MCI Chooses Verizon

The latest offer accepted by MCI values the company at roughly $7.6 billion, but it’s still below Qwest’s latest offer of $8.45 billion in cash and stock.

"We believe our agreement with MCI represents superior value and is a compelling proposition for MCI’s shareholders, customers, employees and creditors," Verizon Chief Executive Ivan Seidenberg said today.

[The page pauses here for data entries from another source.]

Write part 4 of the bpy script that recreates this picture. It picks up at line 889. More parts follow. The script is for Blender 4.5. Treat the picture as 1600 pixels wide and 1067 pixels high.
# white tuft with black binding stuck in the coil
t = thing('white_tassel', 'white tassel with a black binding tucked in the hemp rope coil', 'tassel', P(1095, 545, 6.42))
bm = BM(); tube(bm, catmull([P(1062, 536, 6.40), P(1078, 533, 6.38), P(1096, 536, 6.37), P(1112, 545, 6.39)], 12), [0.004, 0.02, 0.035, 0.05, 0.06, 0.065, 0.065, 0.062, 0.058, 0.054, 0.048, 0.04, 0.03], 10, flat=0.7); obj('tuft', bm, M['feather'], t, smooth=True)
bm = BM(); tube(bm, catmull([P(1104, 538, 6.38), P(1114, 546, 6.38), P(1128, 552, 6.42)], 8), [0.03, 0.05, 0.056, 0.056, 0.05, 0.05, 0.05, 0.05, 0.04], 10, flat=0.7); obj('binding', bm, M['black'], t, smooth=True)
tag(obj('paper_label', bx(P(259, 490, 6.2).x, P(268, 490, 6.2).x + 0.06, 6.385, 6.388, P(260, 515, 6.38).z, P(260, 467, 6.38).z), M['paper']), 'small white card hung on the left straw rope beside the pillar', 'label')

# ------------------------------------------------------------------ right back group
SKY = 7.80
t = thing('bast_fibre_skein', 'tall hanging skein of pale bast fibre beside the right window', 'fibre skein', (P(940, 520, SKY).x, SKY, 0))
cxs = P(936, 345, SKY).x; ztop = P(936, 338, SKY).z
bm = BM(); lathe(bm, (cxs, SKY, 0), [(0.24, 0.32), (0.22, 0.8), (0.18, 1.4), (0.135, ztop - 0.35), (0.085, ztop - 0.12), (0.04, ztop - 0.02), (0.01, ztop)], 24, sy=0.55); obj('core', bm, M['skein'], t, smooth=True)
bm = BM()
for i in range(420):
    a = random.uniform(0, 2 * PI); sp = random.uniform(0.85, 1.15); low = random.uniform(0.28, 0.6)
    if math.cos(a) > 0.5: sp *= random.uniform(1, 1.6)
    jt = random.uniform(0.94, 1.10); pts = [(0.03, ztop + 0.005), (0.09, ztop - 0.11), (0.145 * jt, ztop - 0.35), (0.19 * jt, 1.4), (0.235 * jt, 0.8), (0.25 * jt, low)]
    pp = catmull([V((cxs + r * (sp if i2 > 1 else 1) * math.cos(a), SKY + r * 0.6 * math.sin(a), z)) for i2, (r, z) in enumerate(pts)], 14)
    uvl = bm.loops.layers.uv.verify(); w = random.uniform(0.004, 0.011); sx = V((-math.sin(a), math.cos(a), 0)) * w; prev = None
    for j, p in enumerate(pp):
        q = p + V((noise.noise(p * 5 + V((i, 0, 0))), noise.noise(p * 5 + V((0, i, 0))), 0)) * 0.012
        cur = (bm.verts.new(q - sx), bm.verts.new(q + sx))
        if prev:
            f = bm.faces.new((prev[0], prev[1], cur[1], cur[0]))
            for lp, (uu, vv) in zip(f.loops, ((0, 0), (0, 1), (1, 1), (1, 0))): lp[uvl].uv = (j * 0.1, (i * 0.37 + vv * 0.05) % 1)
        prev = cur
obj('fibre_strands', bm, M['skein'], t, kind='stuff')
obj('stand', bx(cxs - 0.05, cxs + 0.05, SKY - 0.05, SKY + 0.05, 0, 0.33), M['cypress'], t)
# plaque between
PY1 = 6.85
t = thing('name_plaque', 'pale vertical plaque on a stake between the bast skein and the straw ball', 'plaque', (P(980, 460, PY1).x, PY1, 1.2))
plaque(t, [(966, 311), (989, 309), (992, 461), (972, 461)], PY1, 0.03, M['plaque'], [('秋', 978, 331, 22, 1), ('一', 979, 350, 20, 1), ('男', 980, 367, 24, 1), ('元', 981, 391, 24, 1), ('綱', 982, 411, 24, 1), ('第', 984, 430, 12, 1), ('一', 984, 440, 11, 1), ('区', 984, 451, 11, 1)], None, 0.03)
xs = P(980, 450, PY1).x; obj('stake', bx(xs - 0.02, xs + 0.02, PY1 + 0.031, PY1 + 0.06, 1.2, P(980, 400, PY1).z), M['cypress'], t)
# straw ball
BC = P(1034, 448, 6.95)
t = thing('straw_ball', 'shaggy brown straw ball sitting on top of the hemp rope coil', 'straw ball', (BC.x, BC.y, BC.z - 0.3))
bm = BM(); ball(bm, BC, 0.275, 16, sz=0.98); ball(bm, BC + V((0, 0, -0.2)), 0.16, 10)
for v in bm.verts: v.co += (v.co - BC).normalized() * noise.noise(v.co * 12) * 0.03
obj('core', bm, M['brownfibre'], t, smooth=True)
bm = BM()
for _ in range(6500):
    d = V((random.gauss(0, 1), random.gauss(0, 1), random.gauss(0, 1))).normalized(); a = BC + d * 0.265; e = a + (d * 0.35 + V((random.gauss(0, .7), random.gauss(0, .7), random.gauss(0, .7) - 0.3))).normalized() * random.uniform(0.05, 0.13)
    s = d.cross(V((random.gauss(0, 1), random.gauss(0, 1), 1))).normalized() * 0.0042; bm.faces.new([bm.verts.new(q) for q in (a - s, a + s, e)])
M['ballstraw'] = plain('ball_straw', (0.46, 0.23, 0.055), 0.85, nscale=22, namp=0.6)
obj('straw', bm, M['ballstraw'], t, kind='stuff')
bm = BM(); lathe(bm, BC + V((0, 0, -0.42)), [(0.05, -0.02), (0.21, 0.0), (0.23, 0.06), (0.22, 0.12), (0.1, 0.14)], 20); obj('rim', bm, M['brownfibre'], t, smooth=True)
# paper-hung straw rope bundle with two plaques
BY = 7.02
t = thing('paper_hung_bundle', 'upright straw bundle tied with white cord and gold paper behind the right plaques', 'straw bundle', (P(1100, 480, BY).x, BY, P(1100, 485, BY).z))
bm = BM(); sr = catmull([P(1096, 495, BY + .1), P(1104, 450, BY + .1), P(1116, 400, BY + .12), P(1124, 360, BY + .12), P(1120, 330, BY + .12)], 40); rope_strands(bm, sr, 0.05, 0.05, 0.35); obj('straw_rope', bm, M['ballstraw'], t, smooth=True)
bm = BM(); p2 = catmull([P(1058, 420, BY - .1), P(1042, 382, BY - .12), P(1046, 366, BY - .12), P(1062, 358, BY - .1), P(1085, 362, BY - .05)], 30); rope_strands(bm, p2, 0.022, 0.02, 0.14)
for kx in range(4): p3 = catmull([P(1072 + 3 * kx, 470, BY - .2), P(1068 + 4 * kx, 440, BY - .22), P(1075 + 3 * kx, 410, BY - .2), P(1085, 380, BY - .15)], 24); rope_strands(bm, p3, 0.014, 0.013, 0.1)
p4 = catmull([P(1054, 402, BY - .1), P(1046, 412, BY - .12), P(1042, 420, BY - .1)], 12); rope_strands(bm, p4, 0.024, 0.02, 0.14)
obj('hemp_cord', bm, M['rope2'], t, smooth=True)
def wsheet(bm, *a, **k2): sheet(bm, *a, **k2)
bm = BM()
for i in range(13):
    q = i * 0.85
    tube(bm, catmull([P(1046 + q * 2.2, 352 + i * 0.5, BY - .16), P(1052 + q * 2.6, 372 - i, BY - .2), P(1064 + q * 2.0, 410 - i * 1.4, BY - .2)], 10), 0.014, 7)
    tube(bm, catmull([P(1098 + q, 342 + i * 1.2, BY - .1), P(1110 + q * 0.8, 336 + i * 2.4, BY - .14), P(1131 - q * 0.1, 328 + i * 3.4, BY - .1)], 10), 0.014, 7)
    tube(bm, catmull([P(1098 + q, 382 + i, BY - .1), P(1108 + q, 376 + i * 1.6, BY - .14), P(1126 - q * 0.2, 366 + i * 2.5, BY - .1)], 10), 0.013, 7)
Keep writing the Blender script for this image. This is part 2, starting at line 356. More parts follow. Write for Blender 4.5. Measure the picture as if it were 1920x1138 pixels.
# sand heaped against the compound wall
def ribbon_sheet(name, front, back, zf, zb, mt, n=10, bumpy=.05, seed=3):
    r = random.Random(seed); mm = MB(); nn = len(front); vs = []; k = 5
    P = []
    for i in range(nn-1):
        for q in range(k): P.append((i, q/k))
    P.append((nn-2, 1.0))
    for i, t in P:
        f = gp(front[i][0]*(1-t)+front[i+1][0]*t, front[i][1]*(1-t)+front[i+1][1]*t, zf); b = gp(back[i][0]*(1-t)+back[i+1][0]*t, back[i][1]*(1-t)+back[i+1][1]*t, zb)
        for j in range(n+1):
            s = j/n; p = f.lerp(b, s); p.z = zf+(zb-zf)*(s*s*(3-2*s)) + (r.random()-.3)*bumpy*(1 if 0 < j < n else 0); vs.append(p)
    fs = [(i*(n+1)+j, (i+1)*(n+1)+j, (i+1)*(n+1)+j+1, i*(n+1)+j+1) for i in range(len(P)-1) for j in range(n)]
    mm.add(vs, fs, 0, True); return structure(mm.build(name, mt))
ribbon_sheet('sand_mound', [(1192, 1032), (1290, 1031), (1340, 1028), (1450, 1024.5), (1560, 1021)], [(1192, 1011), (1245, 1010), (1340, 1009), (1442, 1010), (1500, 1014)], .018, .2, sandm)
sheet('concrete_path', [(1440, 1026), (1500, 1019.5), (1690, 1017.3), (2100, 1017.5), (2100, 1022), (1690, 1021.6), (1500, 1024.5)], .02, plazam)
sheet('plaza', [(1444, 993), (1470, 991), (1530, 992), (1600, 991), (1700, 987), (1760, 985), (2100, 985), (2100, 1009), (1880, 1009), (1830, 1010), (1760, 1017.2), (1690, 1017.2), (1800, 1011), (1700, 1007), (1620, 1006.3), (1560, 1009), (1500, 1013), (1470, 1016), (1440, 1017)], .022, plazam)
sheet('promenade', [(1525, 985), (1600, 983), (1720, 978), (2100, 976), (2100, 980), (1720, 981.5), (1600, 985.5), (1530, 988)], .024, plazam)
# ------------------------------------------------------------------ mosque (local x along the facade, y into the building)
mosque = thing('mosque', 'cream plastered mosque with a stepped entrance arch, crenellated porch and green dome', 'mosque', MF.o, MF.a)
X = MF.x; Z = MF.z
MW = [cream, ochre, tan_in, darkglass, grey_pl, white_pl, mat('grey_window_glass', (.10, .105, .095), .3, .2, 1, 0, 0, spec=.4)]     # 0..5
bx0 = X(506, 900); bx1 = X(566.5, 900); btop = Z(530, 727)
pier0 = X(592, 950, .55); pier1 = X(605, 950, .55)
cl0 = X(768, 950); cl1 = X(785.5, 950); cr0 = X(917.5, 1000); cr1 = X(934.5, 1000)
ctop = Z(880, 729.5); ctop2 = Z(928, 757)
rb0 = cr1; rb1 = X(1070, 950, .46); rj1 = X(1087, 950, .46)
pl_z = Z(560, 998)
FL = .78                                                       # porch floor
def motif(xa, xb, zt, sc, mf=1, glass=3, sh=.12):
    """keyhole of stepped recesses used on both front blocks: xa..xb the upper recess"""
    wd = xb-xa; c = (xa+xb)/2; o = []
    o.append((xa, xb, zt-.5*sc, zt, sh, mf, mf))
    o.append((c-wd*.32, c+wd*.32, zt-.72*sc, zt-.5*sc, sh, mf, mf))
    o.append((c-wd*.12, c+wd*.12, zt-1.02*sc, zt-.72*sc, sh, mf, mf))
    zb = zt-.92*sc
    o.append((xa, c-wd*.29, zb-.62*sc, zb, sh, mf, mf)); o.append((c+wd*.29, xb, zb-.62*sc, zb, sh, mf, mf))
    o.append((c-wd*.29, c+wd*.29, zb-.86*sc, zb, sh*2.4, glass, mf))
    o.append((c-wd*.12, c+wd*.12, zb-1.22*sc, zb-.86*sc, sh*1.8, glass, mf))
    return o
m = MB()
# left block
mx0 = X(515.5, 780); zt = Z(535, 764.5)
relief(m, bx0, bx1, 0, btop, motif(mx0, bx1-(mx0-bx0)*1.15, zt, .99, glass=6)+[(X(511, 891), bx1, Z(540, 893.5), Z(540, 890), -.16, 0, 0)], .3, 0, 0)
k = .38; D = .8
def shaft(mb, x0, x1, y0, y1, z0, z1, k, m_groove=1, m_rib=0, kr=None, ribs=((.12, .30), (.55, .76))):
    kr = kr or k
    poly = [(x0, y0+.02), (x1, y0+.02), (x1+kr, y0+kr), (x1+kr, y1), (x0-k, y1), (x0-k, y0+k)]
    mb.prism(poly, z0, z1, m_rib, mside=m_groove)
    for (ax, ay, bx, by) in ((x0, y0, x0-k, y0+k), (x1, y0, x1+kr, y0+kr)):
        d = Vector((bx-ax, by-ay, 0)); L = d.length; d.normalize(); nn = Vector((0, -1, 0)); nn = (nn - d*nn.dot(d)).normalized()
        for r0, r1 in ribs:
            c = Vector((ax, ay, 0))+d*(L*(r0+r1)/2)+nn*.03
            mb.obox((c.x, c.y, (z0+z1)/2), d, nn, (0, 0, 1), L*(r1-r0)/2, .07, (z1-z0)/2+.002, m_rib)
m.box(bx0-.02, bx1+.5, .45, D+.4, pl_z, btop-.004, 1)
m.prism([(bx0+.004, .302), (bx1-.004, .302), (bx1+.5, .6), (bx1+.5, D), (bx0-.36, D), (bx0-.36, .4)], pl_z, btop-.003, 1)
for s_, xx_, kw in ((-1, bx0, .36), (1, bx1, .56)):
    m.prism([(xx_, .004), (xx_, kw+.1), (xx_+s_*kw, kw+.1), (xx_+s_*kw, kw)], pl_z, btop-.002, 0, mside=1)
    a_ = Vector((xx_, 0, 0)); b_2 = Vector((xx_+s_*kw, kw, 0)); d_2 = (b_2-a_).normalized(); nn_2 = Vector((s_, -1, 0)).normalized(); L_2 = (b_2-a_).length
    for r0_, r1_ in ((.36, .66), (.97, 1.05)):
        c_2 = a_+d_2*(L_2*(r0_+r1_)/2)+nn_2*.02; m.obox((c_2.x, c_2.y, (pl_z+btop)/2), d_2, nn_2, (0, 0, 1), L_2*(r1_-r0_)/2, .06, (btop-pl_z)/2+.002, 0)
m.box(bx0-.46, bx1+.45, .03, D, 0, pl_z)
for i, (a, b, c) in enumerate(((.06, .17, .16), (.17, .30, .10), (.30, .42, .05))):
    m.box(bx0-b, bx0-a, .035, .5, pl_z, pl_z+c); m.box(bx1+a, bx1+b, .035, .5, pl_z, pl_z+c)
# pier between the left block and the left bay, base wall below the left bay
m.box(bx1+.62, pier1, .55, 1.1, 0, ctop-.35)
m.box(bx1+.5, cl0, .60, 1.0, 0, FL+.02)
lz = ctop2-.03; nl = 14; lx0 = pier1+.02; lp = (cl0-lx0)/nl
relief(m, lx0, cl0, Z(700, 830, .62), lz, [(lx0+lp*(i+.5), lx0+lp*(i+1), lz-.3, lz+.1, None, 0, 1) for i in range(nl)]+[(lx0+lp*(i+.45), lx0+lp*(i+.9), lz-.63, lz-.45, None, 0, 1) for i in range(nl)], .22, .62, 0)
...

Qwest has argued that its deal will generate more than twice as much savings as Verizon has promised, and that a Qwest-MCI deal would raise fewer objections from government officials concerned about lost competition. The savings include up to 15,000 job cuts, or more than twice as many as Verizon plans.

  • Joe McMonagle
    March 30, 2005 at 8:23 am

    It is interesting to read about Quest’s offer for MCI. They talk about twice as much savings and 15,000 job cuts, but they never seem to mention how they are going to use this acquisition to compete and grow the business. Verizon on the other hand has the footprint and has the plan to leverage the acquisition and grow the business. If I were an MCI shareholder, I would insist that the directors go forward with the Verizon deal and if I were an MCI employee, I would pray that Quest goes away. And, I don’t work for Verizon….

  • Rich Tehrani
    March 30, 2005 at 9:00 am

    I agree that Verizon will be a better partner for the long-term. I also think this merger will be bad for consumers and great for Verizon.